-- Start of Records provided --

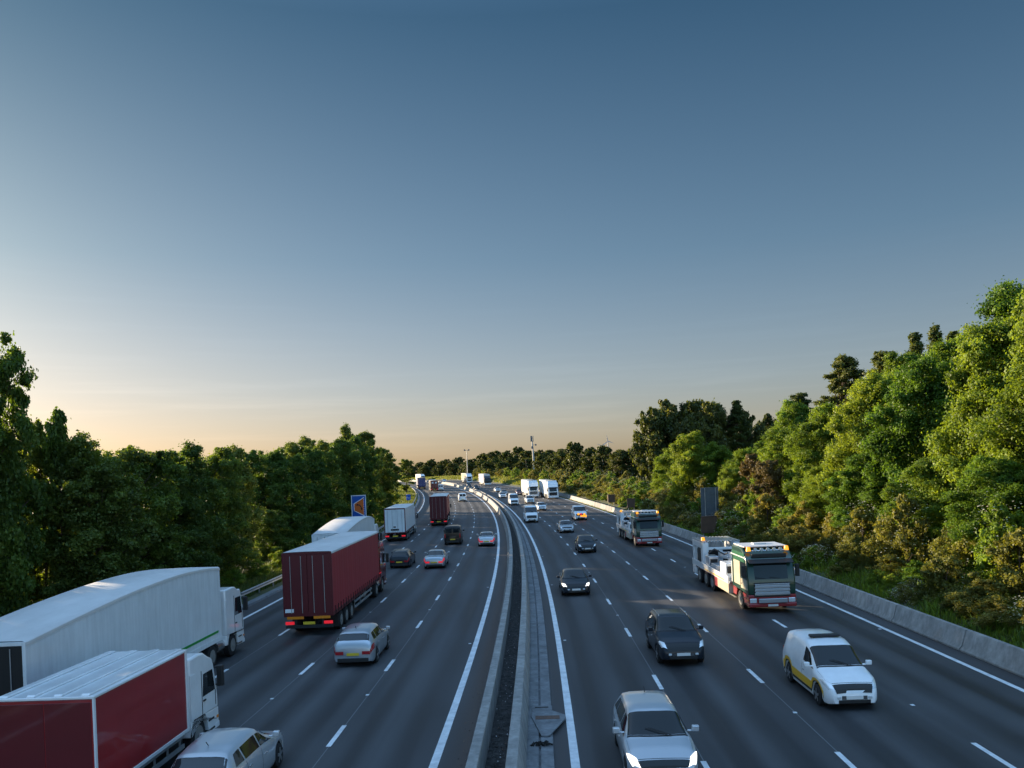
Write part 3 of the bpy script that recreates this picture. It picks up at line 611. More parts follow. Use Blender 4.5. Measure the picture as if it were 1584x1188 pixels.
def blades(name, label, n, srange, orange, h, w, seed, m=M_grass, tint=(.45, .2), dens=None):
    rng = np.random.default_rng(seed)
    u = rng.random(n); s = srange[0]+(srange[1]-srange[0])*(u**1.5 if dens else u); o = rng.uniform(*orange, n)
    p = P(s, o); p[:, 2] = np.interp(s, SS, CZ)+bank(o)-.03
    clump = .5+.5*np.sin(s*1.3+np.sin(o*2.1)*2)*np.sin(o*1.7+s*.4)
    hh = rng.uniform(*h, n)*(.55+.9*clump); ww = rng.uniform(*w, n); a = rng.uniform(0, 2*pi, n); ln = rng.normal(0, .35, (n, 2))*hh[:, None]
    dx = np.stack([np.cos(a), np.sin(a), 0*a], 1)*ww[:, None]
    top = p+np.concatenate([ln, hh[:, None]], 1); mid = p+np.concatenate([ln*.35, hh[:, None]*.55], 1)
    V = np.stack([p-dx, p+dx, mid+dx*.7, top, mid-dx*.7], 1).reshape(-1, 3)
    i0 = np.arange(n)[:, None]*5; F = np.concatenate([i0+np.array([[0, 1, 2, 4]])], 0)
    F2 = i0+np.array([[4, 2, 3, 3]])
    V = np.stack([p-dx, p+dx, mid+dx*.7, mid-dx*.7, mid-dx*.7, mid+dx*.7, top+dx*.06, top-dx*.06], 1).reshape(-1, 3)
    i0 = np.arange(n)[:, None]*8; F = np.concatenate([i0+np.array([[0, 1, 2, 3]]), i0+np.array([[4, 5, 6, 7]])], 0)
    T = np.repeat(np.clip(rng.normal(tint[0], tint[1], n), 0, 1), 8)
    return tag(obj(name, np_mesh(name, V, F, m, {'tint': T})), label, 'grass', kind='stuff')
blades('rough_grass', 'rough grass and weeds behind the right-hand concrete barrier', 70000, (18, 130), (18.65, 22.5), (.10, .34), (.010, .022), 1, dens=1)
blades('weeds', 'broad-leaved weeds among the grass behind the right barrier', 16000, (18, 110), (19.0, 23.0), (.2, .55), (.03, .06), 4, M_leaf_r, dens=1)
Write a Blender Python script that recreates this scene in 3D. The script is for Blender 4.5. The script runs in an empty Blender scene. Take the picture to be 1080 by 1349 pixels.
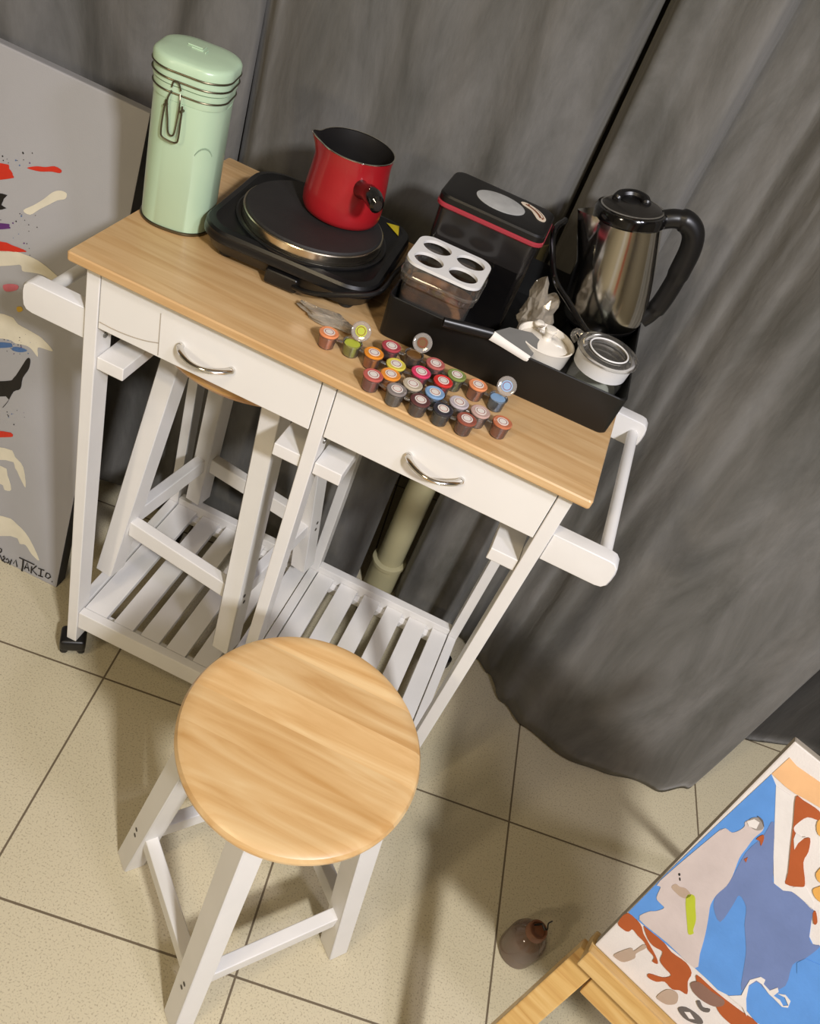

-- End of Records provided --

*Goal of the exercise*
State the count of lines in the data holding the word "that", adding nothing to it.

*Full output*
2